Police personnel enter the crime site

Meanwhile, news emerged that both the bodies had been exhumed, and that the relatives were unable to identify them. The few area residents who gathered in front of the murder site launched into a heated discussion about the grotesque nature of the crime, and the smear the incident had cast upon their peaceful village. “Our Elanthoor is world-famous now, isn’t it?” one of them quipped, with an almost sad smile on his face. “Could have been for better reasons,” another responded. As one of the residents, Gopinathan, later told TNM, Elanthoor was a place where people of all political parties and ideologies came together, despite differences. “For as long as I can remember, we haven’t had any serious crime reported here. This incident is a tremendous shock for us in many ways. Considering what happened, where it happened and who did it, we are still reeling from the severity of it all,” he said.

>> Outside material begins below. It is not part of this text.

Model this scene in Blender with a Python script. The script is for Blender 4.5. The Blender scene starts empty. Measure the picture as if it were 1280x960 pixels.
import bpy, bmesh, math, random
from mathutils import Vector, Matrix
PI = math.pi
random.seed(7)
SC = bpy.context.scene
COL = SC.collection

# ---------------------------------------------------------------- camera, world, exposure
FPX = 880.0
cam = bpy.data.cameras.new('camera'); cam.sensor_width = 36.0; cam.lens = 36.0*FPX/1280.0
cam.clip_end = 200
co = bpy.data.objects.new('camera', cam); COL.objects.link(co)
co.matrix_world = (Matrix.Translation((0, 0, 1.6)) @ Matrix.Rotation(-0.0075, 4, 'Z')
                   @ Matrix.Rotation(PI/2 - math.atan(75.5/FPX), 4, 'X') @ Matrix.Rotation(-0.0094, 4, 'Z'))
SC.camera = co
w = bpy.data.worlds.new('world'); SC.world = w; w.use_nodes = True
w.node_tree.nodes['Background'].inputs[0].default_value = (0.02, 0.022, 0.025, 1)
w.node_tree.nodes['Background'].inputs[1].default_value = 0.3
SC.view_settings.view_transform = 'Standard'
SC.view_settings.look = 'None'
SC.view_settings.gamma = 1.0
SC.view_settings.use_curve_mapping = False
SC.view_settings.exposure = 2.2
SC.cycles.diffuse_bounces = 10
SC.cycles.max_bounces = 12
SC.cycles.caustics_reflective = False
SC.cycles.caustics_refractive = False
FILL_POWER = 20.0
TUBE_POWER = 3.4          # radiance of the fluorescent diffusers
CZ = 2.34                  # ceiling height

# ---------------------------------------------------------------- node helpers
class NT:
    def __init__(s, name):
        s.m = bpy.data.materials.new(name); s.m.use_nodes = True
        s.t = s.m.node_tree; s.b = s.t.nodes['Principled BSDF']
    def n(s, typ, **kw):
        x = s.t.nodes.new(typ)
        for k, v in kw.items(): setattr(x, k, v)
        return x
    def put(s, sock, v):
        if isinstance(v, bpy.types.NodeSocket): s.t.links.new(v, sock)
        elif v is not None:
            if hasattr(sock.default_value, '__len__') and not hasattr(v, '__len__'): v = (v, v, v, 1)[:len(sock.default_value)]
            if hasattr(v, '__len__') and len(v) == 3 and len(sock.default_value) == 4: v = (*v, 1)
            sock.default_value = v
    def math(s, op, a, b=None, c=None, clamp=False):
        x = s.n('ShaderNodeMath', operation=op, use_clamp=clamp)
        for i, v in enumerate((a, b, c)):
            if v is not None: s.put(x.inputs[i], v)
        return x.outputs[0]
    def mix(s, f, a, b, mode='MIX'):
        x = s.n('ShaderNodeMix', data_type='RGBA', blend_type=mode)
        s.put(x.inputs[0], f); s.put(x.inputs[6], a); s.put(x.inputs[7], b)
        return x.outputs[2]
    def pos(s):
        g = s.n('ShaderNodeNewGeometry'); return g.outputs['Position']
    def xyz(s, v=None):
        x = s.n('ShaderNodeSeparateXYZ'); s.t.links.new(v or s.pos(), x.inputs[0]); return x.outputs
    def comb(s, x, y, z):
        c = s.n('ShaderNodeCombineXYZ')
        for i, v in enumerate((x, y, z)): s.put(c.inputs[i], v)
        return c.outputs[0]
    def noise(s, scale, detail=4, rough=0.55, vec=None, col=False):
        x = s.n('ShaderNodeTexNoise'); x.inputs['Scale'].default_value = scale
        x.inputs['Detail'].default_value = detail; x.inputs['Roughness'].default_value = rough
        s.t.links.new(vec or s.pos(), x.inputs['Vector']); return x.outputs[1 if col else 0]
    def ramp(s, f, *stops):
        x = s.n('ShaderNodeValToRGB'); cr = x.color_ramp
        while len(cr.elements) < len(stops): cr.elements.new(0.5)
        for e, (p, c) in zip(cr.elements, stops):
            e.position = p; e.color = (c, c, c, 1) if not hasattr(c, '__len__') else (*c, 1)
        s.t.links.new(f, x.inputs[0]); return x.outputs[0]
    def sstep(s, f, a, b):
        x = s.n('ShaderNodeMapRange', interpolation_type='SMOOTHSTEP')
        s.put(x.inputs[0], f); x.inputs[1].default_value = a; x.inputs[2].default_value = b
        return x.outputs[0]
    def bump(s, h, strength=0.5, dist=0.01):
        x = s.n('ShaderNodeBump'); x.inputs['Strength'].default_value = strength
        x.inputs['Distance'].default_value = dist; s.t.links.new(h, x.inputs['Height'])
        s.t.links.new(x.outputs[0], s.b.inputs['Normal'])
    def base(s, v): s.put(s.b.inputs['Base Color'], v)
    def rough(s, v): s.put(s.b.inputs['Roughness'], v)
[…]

Evidence collection underway at the house of Bhagaval Singh and Laila

Sasipalan (name changed to protect identity), who lives just a few metres away from the accused couple’s house, echoed Gopinathan’s words. “This is an unprecedented case, not only for Elanthoor or Thiruvalla, but for Kerala itself. We have heard of such incidents happening in other states, but I could have never imagined that something like this would happen here,” he said.

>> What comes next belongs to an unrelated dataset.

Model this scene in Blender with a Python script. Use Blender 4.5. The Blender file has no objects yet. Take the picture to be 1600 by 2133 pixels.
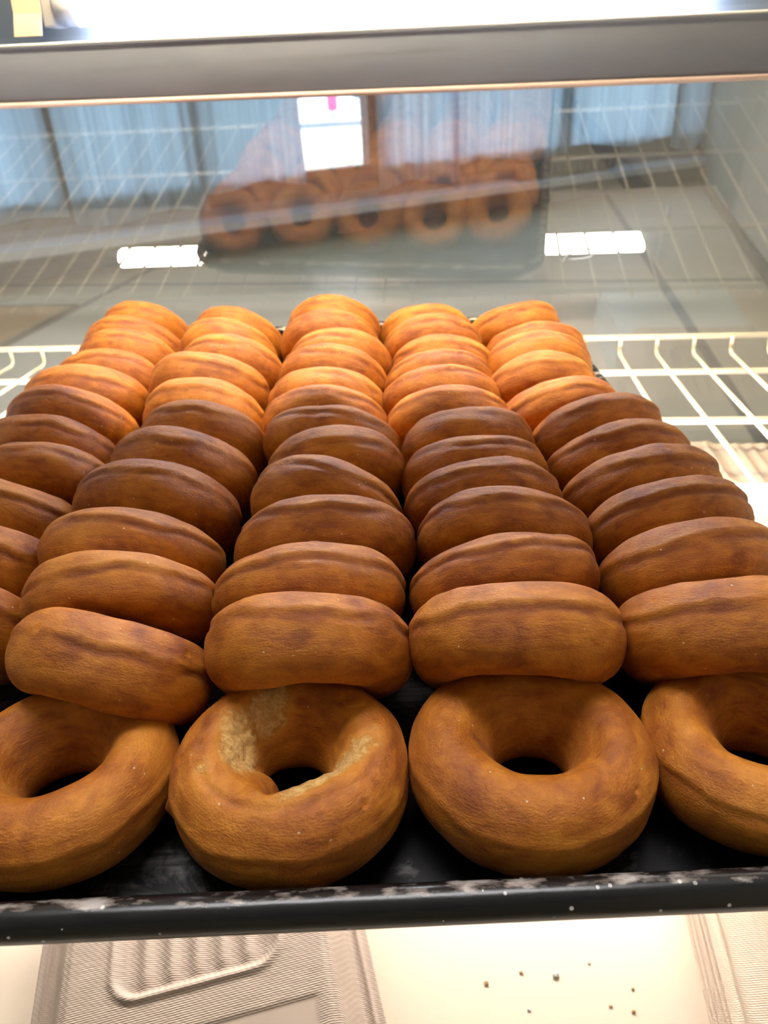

Sunny, another nearby resident, however pointed out that Kerala was not without its share of superstitions and prior ‘sacrifices'. “I remember a case in Kollam a few years ago, where a young woman was starved to death in the name of black magic,” he recalled, referring to the 2019 domestic violence case that had resulted in the death of a 22-year-old woman near Kottarakkara. Thushara was physically tortured, mentally abused, locked in a room and starved by her husband and mother-in-law, reportedly over dowry. It was later found that the in-laws had given only sugar water and soaked rice as food to Thushara, who weighed only 20 kg when she died, allegedly as per the directions of a ‘tantrik’ who practised black magic.

The crowd gathered on the premises of the crime site

“I didn’t even tell my children, who are abroad, about what happened. I didn’t want them to be worried that such a ghastly incident had happened in the house adjacent to our own. But they watched the news on TV and called me up,” 77-year-old Padmini (name changed) told TNM. Padmini hadn’t left her house since morning. She wasn’t sure if she would be able to stomach seeing the exhumation of two bodies, from the house of a man she once thought of as family. “Besides, I am hearing that there is a bad stench on the premises,” she pointed out. Instead, Padmini opened up her house for worn out police personnel to freshen up and drink tea, because it was "the least she can do".

“The atmosphere here now is reminding me of the Karikkin Villa murder case in Thiruvalla many years ago. I was much younger then. For a long time since then, if I had to travel past that area with my family, I would point to that house and shake my head in disbelief. I think the house was later taken over to establish a church (it was actually bought by Bishop KP Yohannan of Gospel for Asia, and is now the office of Last Hour ministry),” Padmini recalled. “But now this has happened in our place. This is where people would point at and shake their heads.”